So, you are taking active steps to help being about this longed-for Apocalypse? Or you are morally OK because you just hoping and that's innocent? If Kant (and most of modern Anglo-American law) is right, bad intentions are what make bad acts bad, and wishing evil on people is a culpable state of mind.
Politically speaking, would you like to go to explain to workers that you hope for the destruction of the economy, the loss of their jobs, savings (if any), retirement funds, homes, and to see them plunged into destitution the better to radicalize them and turn them against the capitalist system? Do you think they would regard this as a reason to trust you or a recommendation for your point of view?

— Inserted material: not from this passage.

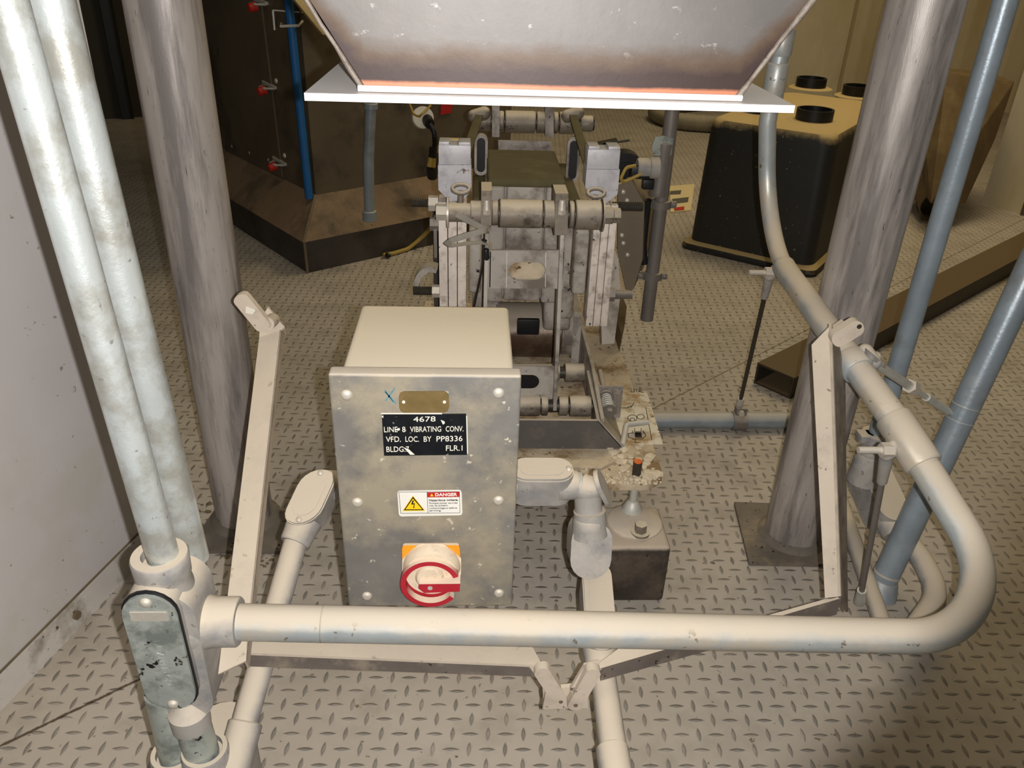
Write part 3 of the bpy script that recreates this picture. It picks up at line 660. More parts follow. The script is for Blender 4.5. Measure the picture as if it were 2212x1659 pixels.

Oh, don't worry, you can say, the professional-managerial types are the ones who will really be destroyed; the bosses haven't paid you enough so that the difference between hanging on and destitution will really not mean a lot to you. You don't own stocks, have no savings, may merely rent your house. From your new vantage point in a cardboard box under East Wacker Drive, you can gloat about how much relatively worse off the professors, accountants, doctors, and lawyers are, because they lost, relatively speaking, so much more than you. Then you will want to join the Red Action Brigade or whatever. That should be really persuasive, both before the sky falls and after, if it does.
--- Michael Smith <mjs at smithbowen.net> wrote:
> On 08/10/07 02:04:57 PM, andie nachgeborenen wrote:
>
> > Hoping for catastrophe is worse than a crime. It
> is a
> > mistake.
>
> To paraphrase Auden: Hoping makes nothing happen.